In James Dicky’s novel, the narrator is Ed. Bobby has been ordered to strip off his trousers and pants and lay across a fallen log.
“The white bearded man was also suddenly naked up to the waist. There was no need to justify or rationalize anything: they were going to do what they wanted to do. I struggled for life in the air, and Bobby’s body was still and pink in an obscene posture that no one could help. The tall man restored the gun to Bobby’s head, and the other one knelt behind him.
A scream hit me, and I would have thought it was mine except for the lack of breath. It was a sound of power and outrage, and was followed by one of simple wordless pain. Again it came out of him, higher and more carrying…The white haired man worked steadily on Bobby, every now and then getting a better grip on the ground with his knees. At last he raised his face as though to howl with all his strength into the leaves and the sky and quivered silently while the man with the gun looked on with an odd mixture of approval and sympathy. The whorl-faced man drew back, drew out… Bobby let go of the log and fell to his side, both arms over his face.”

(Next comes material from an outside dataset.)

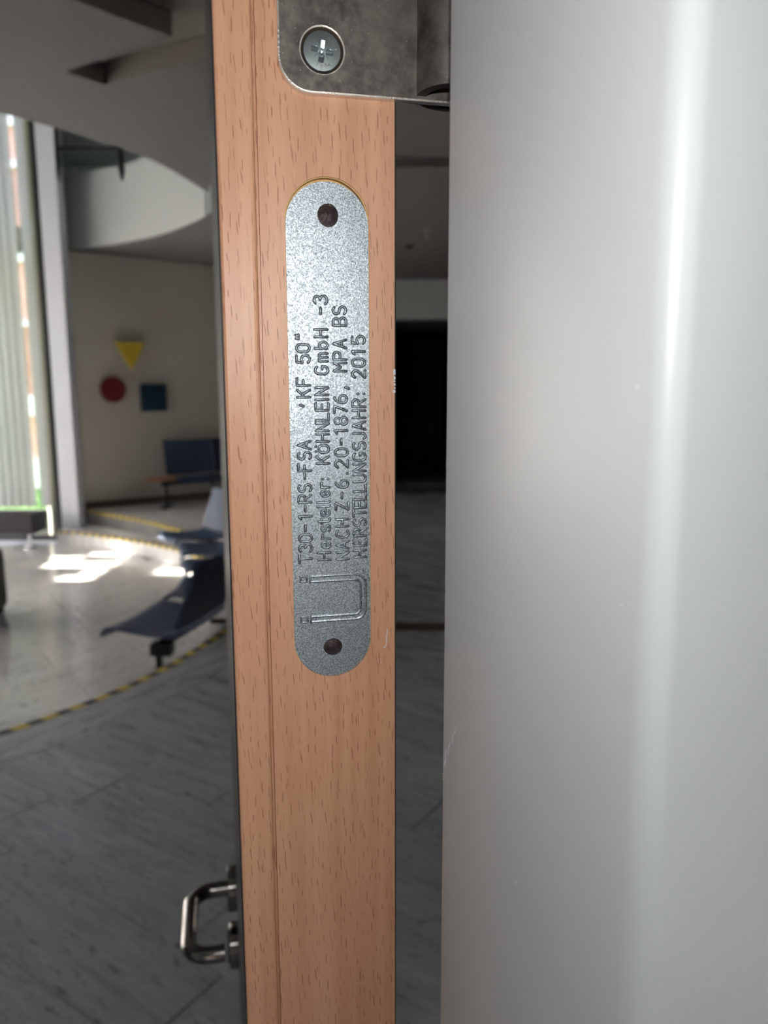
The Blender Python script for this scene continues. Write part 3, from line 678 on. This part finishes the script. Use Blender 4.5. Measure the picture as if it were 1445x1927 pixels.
G['2'] = [arc(2.0, 4.3, 1.75, 1.7, 165, -30, 9) + [(0.2, 0), (3.9, 0)]]
G['8'] = [arc(2, 4.55, 1.5, 1.4, -90, 270, 14), arc(2, 1.6, 1.85, 1.6, -90, 270, 16)]
G['7'] = [[(0.3, 6), (3.8, 6), (1.4, 0)]]
G['M'] = [[(0.0, 0), (0.0, 6), (2, 2.6), (4, 6), (4, 0)]]
G['U'] = [[(0.2, 6)] + arc(2, 1.8, 1.8, 1.8, 180, 360, 10) + [(3.8, 6)]]
G['J'] = [[(3.2, 6), (3.2, 1.6)] + arc(1.8, 1.6, 1.4, 1.6, 0, -150, 8)]
STROKE = 0.00045; RISE = 0.00040
def ridge(bl_, pts, r=STROKE, h=RISE):
    """rounded ridge along plan points (x,z) on the plate front"""
    P = [Vector(p) for p in pts]
    if len(P) > 2 and (P[0] - P[-1]).length < 1e-6: P = P
    prof_n = 6; prof = [(-1 + 2 * i / prof_n) for i in range(prof_n + 1)]
    for i in range(1, len(P) - 1):
        if (P[i] - P[i - 1]).normalized().dot((P[i + 1] - P[i]).normalized()) < 0.3:
            ridge(bl_, [tuple(p) for p in P[:i + 1]], r, h); ridge(bl_, [tuple(p) for p in P[i:]], r, h); return
    n = len(P)
    T0 = (P[1] - P[0]).normalized(); T1 = (P[-1] - P[-2]).normalized()
    seq = [(P[0] - T0 * r * 0.95, T0, 0.15, 0.0), (P[0] - T0 * r * 0.6, T0, 0.75, 0.6)]
    for i in range(n):
        ta = (P[i] - P[i - 1]).normalized() if i > 0 else T0; tb = (P[i + 1] - P[i]).normalized() if i < n - 1 else T1
        t = (ta + tb)
        t = t.normalized() if t.length > 1e-4 else ta
        seq.append((P[i], t, min(1.35, 1.0 / max(0.6, t.dot(ta))), 1.0))
    seq += [(P[-1] + T1 * r * 0.6, T1, 0.75, 0.6), (P[-1] + T1 * r * 0.95, T1, 0.15, 0.0)]
    v = []
    for p, t, w, hk in seq:
        nn = Vector((-t.y, t.x))
        for a_ in prof:
            q = p + nn * (a_ * r * w); hh = h * hk * (0.5 + 0.5 * math.cos(math.pi * a_))
            v.append((q.x, PY0 + 0.00002 - hh, q.y))
    m = prof_n + 1; f = [(i * m + j, i * m + j + 1, (i + 1) * m + j + 1, (i + 1) * m + j) for i in range(len(seq) - 1) for j in range(prof_n)]
    bl_.add(v, f)
CW, CH = 0.00226 / 4, 0.0036 / 6
def emboss(items, name='embossed_lettering'):
    b_ = B()
    for ch, ex, dz in items:
        for st in G[ch]:
            # reading direction is up; the tops of the letters point to the left (-x)
            ridge(b_, [(ex * 0.001 - (gy - 3) * CH, ZC + dz * 0.001 + (gx - 2) * CW) for gx, gy in st])
    o = b_.build(name, 'galv_letter', lp, True); return o
emboss([('T', -7.38, -38.27), ('3', -7.37, -35.15), ('0', -7.35, -32.19), ('-', -7.33, -29.41), ('1', -7.32, -26.02), ('-', -7.3, -23.56), ('R', -7.29, -20.81), ('S', -7.27, -17.77), ('-', -7.25, -14.28), ('F', -7.24, -11.87), ('S', -7.22, -8.56), ('A', -7.21, -5.57), (',', -9.6, 5.53), ('K', -7.13, 8.75), ('F', -7.11, 11.96), ('5', -7.08, 18.18), ('0', -7.07, 21.2), ('q', -7.05, 24.21)])
emboss([('H', -2.0, -37.75), ('e', -2.0, -34.46), ('r', -2.0, -32.05), ('s', -2.0, -29.63), ('t', -2.0, -27.46), ('e', -2.0, -25.09), ('l', -2.0, -23.20), ('l', -2.0, -21.96), ('e', -2.0, -19.45), ('r', -2.0, -17.06), (':', -2.0, -15.33), ('K', -2.0, -9.87), ('Ö', -2.0, -6.71), ('H', -2.0, -3.56), ('N', -2.0, -0.57), ('L', -2.0, 2.3), ('E', -2.0, 5.11), ('I', -2.0, 7.13), ('N', -2.0, 9.43), ('G', -2.0, 15.18), ('m', -2.0, 18.75), ('b', -2.0, 22.05), ('H', -2.0, 25.3), ('-', -2.0, 31.28), ('3', -2.0, 34.25)])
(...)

The terrible images stay with you, long after you’ve stopped watching the film, finished reading the book. The violation is graphic, in both Boorman’s film and Dicky’s prose.
And just when you think it can’t get any worse, you realise that the rape precipitates real tragedy. There is more to come, they just don’t know it yet.

I have put this piece together, because the concept of violation, of being forced, disturbs me. It really does disturb me. And writing about it, is the only way that I can deal with it.

But from my friend Justin’s point of view, and Cory James, a real rape is not just something to be desired, something to fantasise about, it has an urgency, it is a real need.